**DATA LINES**
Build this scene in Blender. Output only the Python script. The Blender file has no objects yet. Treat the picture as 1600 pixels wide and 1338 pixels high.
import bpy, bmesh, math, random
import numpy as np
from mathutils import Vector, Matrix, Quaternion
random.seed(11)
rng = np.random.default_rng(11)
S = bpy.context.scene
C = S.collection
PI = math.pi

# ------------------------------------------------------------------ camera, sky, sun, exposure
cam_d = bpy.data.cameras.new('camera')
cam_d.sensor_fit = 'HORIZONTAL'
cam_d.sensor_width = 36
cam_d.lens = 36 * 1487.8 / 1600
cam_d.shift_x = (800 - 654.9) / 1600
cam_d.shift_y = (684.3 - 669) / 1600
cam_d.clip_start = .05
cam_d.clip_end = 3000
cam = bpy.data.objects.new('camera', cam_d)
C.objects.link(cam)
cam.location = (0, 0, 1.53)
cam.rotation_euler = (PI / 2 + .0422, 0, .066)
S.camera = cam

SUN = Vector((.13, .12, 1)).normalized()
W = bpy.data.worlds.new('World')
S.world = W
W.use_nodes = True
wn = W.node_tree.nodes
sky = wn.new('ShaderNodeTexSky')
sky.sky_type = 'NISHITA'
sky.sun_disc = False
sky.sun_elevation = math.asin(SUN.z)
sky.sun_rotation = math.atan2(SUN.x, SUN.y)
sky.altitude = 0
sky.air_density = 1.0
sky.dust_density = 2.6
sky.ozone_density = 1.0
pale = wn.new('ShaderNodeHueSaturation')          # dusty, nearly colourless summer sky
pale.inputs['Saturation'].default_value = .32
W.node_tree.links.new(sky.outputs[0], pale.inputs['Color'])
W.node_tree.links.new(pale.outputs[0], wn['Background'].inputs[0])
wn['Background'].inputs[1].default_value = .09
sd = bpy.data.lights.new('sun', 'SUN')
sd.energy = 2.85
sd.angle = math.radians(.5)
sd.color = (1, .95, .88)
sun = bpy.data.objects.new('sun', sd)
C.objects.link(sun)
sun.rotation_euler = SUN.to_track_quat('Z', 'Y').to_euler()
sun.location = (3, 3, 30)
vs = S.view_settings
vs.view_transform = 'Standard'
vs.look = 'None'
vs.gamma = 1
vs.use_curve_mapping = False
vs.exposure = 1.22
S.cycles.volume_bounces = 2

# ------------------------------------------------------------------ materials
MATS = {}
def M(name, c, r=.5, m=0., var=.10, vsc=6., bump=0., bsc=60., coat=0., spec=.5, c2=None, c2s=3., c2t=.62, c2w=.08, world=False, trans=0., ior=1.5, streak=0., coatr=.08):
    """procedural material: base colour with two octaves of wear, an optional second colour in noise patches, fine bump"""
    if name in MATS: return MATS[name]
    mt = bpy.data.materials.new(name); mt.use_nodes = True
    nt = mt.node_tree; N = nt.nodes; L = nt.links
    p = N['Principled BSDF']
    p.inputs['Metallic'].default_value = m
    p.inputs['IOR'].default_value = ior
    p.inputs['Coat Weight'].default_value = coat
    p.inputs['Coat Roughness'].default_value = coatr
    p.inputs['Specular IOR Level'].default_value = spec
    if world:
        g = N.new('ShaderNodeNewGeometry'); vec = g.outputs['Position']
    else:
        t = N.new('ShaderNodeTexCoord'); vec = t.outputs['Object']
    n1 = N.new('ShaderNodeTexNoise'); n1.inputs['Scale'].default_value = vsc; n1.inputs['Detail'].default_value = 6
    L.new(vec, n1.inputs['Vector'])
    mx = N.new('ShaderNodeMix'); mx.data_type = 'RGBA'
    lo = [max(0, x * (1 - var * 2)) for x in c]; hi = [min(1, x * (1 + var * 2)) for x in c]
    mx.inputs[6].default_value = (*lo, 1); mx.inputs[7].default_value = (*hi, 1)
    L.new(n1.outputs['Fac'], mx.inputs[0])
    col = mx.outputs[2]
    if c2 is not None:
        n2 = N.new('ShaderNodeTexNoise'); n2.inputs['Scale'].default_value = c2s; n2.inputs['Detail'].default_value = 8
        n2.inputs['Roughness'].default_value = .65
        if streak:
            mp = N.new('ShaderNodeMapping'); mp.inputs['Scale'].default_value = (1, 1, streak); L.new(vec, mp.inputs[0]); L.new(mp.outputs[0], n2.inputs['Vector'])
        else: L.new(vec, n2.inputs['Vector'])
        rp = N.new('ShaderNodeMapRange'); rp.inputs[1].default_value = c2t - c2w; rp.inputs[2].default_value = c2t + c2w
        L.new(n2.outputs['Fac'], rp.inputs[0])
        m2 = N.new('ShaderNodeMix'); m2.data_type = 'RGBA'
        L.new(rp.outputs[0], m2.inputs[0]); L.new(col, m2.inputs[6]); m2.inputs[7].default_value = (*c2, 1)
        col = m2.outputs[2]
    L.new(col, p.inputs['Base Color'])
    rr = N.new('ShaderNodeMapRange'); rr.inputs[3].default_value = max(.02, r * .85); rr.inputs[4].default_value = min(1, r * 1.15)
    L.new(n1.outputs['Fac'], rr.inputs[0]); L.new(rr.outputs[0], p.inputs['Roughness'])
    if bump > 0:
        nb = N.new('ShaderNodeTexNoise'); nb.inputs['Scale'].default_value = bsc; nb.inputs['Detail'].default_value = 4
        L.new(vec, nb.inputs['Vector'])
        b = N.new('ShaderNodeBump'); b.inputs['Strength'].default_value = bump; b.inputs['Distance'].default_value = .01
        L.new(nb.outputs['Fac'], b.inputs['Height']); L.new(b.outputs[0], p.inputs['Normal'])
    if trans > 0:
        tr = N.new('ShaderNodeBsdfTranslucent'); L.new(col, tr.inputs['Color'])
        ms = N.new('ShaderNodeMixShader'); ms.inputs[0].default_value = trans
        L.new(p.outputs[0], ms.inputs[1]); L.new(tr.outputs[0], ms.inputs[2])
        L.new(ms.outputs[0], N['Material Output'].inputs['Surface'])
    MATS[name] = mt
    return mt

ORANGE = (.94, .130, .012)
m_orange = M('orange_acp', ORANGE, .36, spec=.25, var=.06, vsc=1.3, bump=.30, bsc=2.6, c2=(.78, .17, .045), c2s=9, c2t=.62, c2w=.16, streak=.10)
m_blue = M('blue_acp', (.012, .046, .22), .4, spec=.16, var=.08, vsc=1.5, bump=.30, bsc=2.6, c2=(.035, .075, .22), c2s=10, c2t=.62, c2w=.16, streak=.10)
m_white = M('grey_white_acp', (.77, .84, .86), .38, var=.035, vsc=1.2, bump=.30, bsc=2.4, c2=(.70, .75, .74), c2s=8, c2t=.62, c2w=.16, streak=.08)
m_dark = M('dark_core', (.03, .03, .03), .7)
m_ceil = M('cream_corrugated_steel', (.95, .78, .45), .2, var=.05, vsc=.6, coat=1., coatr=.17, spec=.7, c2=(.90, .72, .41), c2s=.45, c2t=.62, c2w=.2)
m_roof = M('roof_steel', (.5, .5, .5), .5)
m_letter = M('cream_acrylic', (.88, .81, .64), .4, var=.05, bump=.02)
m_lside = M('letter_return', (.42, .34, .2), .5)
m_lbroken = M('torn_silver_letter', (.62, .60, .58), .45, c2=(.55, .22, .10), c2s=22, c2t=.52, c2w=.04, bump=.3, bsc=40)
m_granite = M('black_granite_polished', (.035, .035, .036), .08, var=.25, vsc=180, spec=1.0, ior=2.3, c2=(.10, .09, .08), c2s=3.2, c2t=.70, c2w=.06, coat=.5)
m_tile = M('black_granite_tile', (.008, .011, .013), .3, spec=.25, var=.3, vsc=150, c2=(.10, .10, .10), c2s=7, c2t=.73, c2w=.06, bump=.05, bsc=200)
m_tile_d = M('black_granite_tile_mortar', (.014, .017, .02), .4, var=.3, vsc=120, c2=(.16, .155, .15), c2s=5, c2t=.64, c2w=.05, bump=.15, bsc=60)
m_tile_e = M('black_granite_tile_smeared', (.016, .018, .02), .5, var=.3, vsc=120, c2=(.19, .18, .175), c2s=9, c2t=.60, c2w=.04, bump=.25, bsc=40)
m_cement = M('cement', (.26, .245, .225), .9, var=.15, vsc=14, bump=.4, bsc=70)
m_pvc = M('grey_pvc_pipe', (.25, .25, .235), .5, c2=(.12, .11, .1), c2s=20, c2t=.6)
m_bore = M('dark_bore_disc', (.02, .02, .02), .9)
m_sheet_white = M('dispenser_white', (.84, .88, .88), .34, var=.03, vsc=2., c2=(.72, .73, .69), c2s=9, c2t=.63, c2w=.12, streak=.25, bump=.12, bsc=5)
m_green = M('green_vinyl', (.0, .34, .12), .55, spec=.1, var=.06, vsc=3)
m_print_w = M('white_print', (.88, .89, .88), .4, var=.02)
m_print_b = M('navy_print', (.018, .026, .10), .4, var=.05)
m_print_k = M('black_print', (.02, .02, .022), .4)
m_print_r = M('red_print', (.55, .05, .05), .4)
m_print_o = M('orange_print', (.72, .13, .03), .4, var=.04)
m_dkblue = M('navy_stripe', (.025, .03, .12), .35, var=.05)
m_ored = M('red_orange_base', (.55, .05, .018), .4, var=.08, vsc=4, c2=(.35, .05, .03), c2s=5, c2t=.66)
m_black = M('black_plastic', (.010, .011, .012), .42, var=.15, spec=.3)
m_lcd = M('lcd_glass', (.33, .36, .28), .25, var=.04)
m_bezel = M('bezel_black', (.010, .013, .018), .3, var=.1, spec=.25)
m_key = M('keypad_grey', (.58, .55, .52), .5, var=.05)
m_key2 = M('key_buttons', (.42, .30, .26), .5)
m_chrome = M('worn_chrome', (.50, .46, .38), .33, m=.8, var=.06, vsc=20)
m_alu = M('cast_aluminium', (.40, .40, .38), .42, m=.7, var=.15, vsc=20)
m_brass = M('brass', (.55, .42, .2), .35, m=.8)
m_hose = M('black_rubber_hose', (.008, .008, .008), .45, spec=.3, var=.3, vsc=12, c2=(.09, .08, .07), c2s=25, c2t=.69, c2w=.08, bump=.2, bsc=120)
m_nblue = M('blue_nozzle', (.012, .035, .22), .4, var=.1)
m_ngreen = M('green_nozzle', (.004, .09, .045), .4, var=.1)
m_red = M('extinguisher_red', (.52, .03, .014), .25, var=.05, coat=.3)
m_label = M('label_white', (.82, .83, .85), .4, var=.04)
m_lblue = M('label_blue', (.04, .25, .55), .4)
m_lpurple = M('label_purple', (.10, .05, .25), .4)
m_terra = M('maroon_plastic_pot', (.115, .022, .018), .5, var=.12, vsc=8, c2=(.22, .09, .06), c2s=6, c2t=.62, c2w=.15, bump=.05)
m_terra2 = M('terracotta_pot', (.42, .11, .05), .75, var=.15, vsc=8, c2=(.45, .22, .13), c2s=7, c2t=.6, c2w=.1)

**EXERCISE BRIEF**
Quote exactly the stretch of lines above that starts at the first one and ends at the line with "PI = math.pi", and nothing beyond it.

**EXERCISE RESPONSE**
Build this scene in Blender. Output only the Python script. The Blender file has no objects yet. Treat the picture as 1600 pixels wide and 1338 pixels high.
import bpy, bmesh, math, random
import numpy as np
from mathutils import Vector, Matrix, Quaternion
random.seed(11)
rng = np.random.default_rng(11)
S = bpy.context.scene
C = S.collection
PI = math.pi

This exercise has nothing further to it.